When Francis was elected, Vigano made sure that he knew about McCarrick’s behavior, but—and here’s the bombshell—the new Pope removed the sanctions and gave McCarrick a whole portfolio of new responsibilities, including renewed contact with seminarians, and involvement in the decision-making process to name new bishops for San Diego and Chicago.  The fact that this accusation comes from someone with the high position of Archbishop Vigano has forced the American Conference of Catholic Bishops to announce they will investigate Vigano’s accusations.  Meanwhile, the media smells blood and one suspects that the scandal is likely to grow.  Will it go anywhere?  I don’t know, but again, I’d stress that we shouldn’t be too quick to dismiss the possibility that it will all be covered up.  God has certainly brought to light here the dark deeds of his clergy, and it is up to all Catholics worldwide to respond appropriately.
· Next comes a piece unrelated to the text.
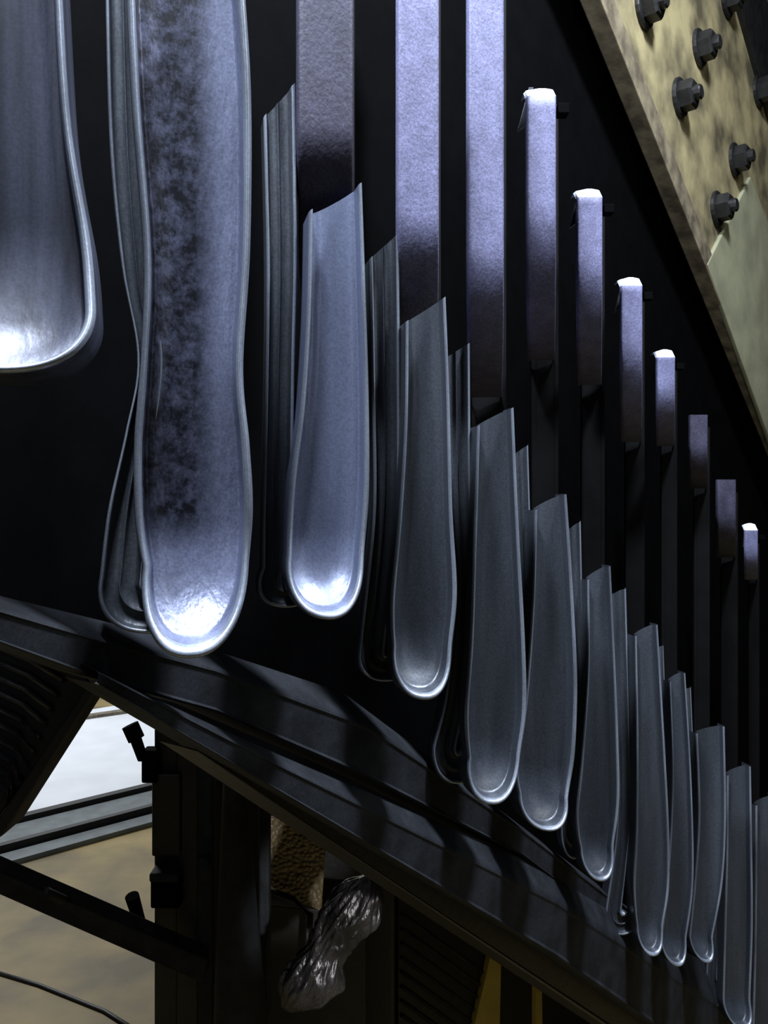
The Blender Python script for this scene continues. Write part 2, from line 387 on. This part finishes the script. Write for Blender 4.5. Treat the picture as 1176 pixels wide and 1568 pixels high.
A0=fl(15,1266);A1=fl(232,1212); dd=(A1-A0).normalized()
nn=Vector((-dd.y,dd.x,0))
s0=A0-dd*1.5; s1=A0+dd*3.2
a=Acc('white_floor_platform',[M_white])
a.hexa([s0,s1,s1+nn*2.6,s0+nn*2.6]+[q+Vector((0,0,.03)) for q in (s0,s1,s1+nn*2.6,s0+nn*2.6)])
a.done()
a=Acc('metal_guide_strip',[M_kerb,M_brown])
B0=fl(90,1113); B1=fl(245,1090); 
a.hexa([B0,B1,B1+Vector((0,.12,0)),B0+Vector((0,.12,0))]+[q+Vector((0,0,.06)) for q in (B0,B1,B1+Vector((0,.12,0)),B0+Vector((0,.12,0)))],1)
a.done()
a=Acc('metal_floor_kerb',[M_kerb,M_iron])
for off,w,h,mi in ((-.04,.07,.06,1),(-.36,.30,.03,0),(-.46,.05,.07,1),(-.62,.14,.03,0)):
    q0=s0+nn*off; q1=s1+nn*off
    a.hexa([q0,q1,q1+nn*w,q0+nn*w]+[q+Vector((0,0,h)) for q in (q0,q1,q1+nn*w,q0+nn*w)],mi,.004)
a.done()
a=Acc('floor_cable',[M_iron]); a.tube([fl(-40,1480),fl(60,1510),fl(160,1550),fl(240,1600)],.012,0); a.done()

# ---------- lights ----------
def area(name,loc,tgt,size,en,col,sy=None):
    l=bpy.data.lights.new(name,'AREA'); l.energy=en; l.size=size; l.color=col
    if sy: l.shape='RECTANGLE'; l.size_y=sy
    o=bpy.data.objects.new(name,l); bpy.context.collection.objects.link(o); o.location=loc
    o.rotation_euler=(Vector(tgt)-Vector(loc)).to_track_quat('-Z','Y').to_euler(); return o
area('overhead_work_light',(-.22,.40,3.4),(-.1,.75,1.8),.18,62,(.82,.89,1.0))
area('row_fill_light',(.75,.85,3.8),(.6,1.5,1.5),.22,88,(.80,.87,1.0))  # unseen second overhead source, added for the far blades
area('right_rim_fill',(1.5,.0,2.9),(.2,1.0,2.2),.05,3.6,(.80,.86,1.0),1.4)  # unseen tall strip added on the right for rim highlights
area('left_rim_fill',(-.75,-.35,2.8),(.1,1.0,2.1),.05,2.3,(.80,.86,1.0),1.4)  # matching unseen strip on the left, also added for the rims
area('hall_fill_light',(-3.4,7.4,4.6),(-3.0,7.4,0),1.6,230,(.92,.96,1.0))  # unseen source added to brighten the white platform
area('aisle_fill_light',(-1.6,3.9,4.3),(-1.5,3.9,0),.8,18,(1.0,.90,.62))  # unseen warm fill added over the near floor
area('flange_fill_light',(1.7,.4,3.9),(1.05,1.6,2.7),.4,8,(1.0,.97,.78))  # unseen fill added to lift the painted flange
l=bpy.data.lights.new('bundle_fill_spot','SPOT'); l.energy=16; l.spot_size=.35; l.spot_blend=.6; l.shadow_soft_size=.02  # unseen spot added to put highlights on the bundle
o=bpy.data.objects.new('bundle_fill_spot',l); bpy.context.collection.objects.link(o); o.location=(.12,.75,1.25)
o.rotation_euler=(P(510,1450,1.45)-o.location).to_track_quat('-Z','Y').to_euler()
w=bpy.data.worlds.new('World'); bpy.context.scene.world=w; w.use_nodes=True
w.node_tree.nodes['Background'].inputs[0].default_value=(.5,.6,.9,1); w.node_tree.nodes['Background'].inputs[1].default_value=.03

cam=bpy.data.cameras.new('camera'); co=bpy.data.objects.new('camera',cam); bpy.context.collection.objects.link(co)
co.location=(0,0,H); co.rotation_euler=(math.radians(90),0,0)
cam.sensor_fit='VERTICAL'; cam.sensor_height=36; cam.sensor_width=27; cam.lens=F/1568*36; cam.clip_start=.02
bpy.context.scene.camera=co
bpy.context.scene.view_settings.view_transform='Standard'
In today’s Gospel, our Lord raises from the dead the son of the widow of Naim.  And no doubt he has taken a similar role with Archbishop Vigano.  He has taken this Vatican 2 bishop by the hand and commanded him to arise.  And indeed Vigano rose up.  Like the son of the widow of Naim, “he that was dead sat up, and began to speak.” And I believe he speaks the truth. Let me quote to you from an article by Marc Thiessen in the Washington Post: “Viganò’s accusations are serious and credible. He has everything to lose by making them public. He cited specific letters and documents that he and others sent to Rome — which he said are readily available in the files of the Holy See and the Apostolic Nunciature in Washington. The Vatican must now release them. And his account was backed on Monday by Monsignor Jean-François Lantheaume, the former first counsellor at the Apostolic Nunciature in Washington, who said Viganò “tells the whole truth. I am a witness.” Most importantly, in his letter the archbishop declared that he is “ready to reaffirm them under oath by calling on God as my witness” — which means he is calling for his own eternal damnation if he is lying. Is Pope Francis willing to do the same?  Viganò is courageously sacrificing his own episcopal career to expose the truth. Now is the time for others with inside knowledge to step forward and do the same.”

And where does all this leave us?  With hope!  Let us be inspired by these revelations to renew and redouble our prayers for the eventual restoration of the Church.  In today’s bulletin you will find a copy of the Prayer of Restoration that members of our Guild of St. Peter ad Vincula are required to say daily. Please join us by adding this prayer to your daily devotions.  It’s a prayer that is of vital importance for us in the heart- and conscience-shaking position we are in today, abandoned by our Church and pastors.  In it, we pray that God will restore to us a pope filled with all the holy virtues, including Faith!  So many traditional Catholics have become complacent in their weekly attendance at their little chapels, and don’t even bother any more what’s happening in Rome.  But if we don’t pray for the restoration of the Church, who will?  If we believe that we are seeing the crucifixion of Christ’s Mystical Body today, then let us have hope that her resurrection will follow. I don’t know how that will happen, and neither do any of us, but that shouldn’t stop us from praying for it. This week, we’ve seen a flurry of dissent against the awful man who wears the white cassock.  We must play our part in this dissent, at least by praying very, very hard that it will bear fruit.  If we have been ignoring this most vital of prayers, then we have been as though dead. Now is the time to obey our Lord’s command to arise, and for the dead to sit up and speak.